• [Problem description]:
Restate word for word the lines beginning at the one that contains "Write part 3 of" and ending at the one that contains "NT.n_combine = _combine"; include both and nothing else.

(Rows from a 3D scene dataset)
========
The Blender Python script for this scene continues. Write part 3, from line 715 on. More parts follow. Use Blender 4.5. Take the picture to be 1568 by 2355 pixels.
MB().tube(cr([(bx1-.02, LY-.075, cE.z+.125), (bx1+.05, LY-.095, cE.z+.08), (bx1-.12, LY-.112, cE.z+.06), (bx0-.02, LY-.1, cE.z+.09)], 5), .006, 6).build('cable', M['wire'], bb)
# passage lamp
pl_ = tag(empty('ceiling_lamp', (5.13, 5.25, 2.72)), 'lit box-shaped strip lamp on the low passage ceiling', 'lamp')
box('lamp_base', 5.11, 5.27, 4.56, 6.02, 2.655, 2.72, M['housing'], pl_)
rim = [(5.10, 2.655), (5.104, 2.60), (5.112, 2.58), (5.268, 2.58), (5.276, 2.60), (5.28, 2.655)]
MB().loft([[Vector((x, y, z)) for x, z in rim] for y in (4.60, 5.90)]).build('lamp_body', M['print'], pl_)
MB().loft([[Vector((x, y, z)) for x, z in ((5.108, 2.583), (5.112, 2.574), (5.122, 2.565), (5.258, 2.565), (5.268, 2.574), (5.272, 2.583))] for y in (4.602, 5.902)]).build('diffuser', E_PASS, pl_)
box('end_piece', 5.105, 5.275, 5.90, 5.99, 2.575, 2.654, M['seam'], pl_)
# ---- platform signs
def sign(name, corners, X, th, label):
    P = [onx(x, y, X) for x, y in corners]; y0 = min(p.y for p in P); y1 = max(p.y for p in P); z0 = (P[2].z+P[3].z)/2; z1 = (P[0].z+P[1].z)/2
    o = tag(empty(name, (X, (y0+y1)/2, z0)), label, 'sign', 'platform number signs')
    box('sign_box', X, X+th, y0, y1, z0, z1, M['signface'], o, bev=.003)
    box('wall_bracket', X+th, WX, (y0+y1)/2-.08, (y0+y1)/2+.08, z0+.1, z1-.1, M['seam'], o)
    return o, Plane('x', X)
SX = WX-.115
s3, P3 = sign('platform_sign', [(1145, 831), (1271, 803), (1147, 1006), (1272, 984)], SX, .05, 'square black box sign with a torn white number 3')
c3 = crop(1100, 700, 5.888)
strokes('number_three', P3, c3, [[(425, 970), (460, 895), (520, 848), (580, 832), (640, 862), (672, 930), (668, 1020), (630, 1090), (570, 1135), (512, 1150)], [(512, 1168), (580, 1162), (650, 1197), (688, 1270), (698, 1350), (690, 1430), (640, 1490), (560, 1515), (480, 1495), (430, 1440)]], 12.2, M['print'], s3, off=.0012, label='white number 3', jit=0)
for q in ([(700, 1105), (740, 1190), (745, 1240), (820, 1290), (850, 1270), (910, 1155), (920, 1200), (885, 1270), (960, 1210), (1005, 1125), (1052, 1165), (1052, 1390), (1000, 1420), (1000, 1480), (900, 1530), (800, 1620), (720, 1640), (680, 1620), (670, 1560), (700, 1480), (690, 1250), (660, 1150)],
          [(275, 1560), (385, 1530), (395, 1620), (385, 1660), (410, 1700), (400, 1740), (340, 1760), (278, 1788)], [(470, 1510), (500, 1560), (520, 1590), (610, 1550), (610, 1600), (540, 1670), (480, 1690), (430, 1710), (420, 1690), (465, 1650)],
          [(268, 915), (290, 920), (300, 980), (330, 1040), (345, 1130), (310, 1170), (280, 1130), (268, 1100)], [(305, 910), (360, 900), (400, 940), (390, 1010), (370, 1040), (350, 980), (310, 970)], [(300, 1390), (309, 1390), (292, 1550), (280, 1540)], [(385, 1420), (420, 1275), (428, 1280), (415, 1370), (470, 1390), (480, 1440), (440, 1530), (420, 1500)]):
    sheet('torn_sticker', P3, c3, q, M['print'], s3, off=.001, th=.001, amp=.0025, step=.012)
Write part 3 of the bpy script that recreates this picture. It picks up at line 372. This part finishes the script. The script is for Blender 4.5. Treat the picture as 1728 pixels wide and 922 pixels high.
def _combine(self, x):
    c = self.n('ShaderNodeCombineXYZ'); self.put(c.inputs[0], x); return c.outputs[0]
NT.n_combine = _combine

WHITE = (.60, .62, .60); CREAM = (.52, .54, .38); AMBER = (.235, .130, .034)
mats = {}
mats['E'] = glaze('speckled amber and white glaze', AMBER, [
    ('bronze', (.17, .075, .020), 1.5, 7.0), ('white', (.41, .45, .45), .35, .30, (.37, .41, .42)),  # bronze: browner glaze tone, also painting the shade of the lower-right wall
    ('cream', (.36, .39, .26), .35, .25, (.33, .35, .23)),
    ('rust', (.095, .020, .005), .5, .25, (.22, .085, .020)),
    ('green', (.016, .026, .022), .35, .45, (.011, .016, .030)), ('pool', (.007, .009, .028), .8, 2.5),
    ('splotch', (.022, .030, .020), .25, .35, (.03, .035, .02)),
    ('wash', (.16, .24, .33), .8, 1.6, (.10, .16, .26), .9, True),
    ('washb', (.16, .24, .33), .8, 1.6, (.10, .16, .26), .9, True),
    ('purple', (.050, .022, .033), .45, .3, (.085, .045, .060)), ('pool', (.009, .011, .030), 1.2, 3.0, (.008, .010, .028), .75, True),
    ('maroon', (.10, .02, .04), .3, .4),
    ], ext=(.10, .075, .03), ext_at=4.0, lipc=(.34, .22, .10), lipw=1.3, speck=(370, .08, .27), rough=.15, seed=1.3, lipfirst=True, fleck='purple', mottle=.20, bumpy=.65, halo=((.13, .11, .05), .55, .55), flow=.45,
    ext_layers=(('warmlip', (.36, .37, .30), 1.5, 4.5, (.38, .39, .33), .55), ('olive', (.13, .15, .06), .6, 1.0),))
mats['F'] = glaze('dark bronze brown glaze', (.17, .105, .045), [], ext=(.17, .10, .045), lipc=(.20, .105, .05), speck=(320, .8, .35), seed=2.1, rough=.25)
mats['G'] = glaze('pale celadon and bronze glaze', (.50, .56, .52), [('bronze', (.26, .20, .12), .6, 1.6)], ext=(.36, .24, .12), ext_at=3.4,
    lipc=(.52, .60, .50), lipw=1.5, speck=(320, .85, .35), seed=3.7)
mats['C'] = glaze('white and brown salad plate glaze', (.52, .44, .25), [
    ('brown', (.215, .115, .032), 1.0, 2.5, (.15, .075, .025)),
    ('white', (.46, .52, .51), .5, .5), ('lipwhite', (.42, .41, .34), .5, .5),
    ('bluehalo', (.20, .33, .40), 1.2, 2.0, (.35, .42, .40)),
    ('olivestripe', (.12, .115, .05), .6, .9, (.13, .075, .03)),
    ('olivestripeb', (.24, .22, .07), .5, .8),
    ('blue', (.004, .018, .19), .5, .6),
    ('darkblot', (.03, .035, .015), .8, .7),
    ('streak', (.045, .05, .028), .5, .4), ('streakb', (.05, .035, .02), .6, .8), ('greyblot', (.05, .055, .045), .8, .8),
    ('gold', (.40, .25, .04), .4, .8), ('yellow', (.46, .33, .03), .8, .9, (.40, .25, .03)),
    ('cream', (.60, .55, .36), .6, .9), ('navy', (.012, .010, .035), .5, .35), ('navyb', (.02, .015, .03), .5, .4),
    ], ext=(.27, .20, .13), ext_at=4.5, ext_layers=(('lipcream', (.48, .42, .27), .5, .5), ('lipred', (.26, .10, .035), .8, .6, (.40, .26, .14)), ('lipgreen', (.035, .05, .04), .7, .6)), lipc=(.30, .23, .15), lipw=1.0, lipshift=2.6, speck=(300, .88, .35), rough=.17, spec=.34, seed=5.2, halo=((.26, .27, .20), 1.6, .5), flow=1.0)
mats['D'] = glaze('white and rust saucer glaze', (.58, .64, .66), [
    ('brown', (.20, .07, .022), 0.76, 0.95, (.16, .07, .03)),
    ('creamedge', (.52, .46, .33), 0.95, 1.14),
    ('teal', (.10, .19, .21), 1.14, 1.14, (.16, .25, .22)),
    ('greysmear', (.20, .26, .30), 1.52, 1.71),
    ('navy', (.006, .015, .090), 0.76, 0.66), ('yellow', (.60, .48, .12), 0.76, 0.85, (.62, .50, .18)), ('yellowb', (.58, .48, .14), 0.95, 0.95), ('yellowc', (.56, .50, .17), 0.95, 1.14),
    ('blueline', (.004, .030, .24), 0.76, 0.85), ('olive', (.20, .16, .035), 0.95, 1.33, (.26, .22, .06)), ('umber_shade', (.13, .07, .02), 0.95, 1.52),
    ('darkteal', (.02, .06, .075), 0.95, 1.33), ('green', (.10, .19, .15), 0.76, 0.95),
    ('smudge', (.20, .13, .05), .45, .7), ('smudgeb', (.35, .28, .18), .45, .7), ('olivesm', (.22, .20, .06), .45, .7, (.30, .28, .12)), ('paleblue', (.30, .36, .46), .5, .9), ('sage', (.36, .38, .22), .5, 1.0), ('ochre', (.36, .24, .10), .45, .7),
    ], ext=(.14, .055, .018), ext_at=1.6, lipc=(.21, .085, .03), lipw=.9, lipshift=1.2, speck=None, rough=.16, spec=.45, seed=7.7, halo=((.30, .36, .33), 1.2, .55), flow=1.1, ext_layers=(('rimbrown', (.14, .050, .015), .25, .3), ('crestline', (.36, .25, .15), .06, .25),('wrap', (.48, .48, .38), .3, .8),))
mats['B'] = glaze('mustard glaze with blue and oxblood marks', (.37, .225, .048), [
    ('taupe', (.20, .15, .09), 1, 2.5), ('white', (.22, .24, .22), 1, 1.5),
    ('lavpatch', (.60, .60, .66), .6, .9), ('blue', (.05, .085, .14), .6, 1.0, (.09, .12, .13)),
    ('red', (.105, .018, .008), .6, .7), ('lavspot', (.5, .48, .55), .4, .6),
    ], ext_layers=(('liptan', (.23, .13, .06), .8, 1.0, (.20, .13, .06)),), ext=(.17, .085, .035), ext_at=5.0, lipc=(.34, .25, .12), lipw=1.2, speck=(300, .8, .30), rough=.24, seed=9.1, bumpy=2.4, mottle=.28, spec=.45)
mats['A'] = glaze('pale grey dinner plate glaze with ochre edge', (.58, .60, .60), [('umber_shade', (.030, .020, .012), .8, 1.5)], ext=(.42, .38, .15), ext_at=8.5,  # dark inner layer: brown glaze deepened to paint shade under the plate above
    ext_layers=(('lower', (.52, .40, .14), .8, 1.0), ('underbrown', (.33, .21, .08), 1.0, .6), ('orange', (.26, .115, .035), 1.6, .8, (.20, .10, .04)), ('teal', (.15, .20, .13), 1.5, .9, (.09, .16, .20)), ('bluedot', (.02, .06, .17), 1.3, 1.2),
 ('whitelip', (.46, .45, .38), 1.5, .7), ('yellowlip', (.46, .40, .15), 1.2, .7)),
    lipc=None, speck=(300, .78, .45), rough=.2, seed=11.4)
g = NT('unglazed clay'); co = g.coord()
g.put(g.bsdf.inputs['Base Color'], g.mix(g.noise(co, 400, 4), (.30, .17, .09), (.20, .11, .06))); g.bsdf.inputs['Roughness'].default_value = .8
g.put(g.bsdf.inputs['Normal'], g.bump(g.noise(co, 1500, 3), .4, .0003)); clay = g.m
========
• [Complete answer]:
Write part 3 of the bpy script that recreates this picture. It picks up at line 372. This part finishes the script. The script is for Blender 4.5. Treat the picture as 1728 pixels wide and 922 pixels high.
def _combine(self, x):
    c = self.n('ShaderNodeCombineXYZ'); self.put(c.inputs[0], x); return c.outputs[0]
NT.n_combine = _combine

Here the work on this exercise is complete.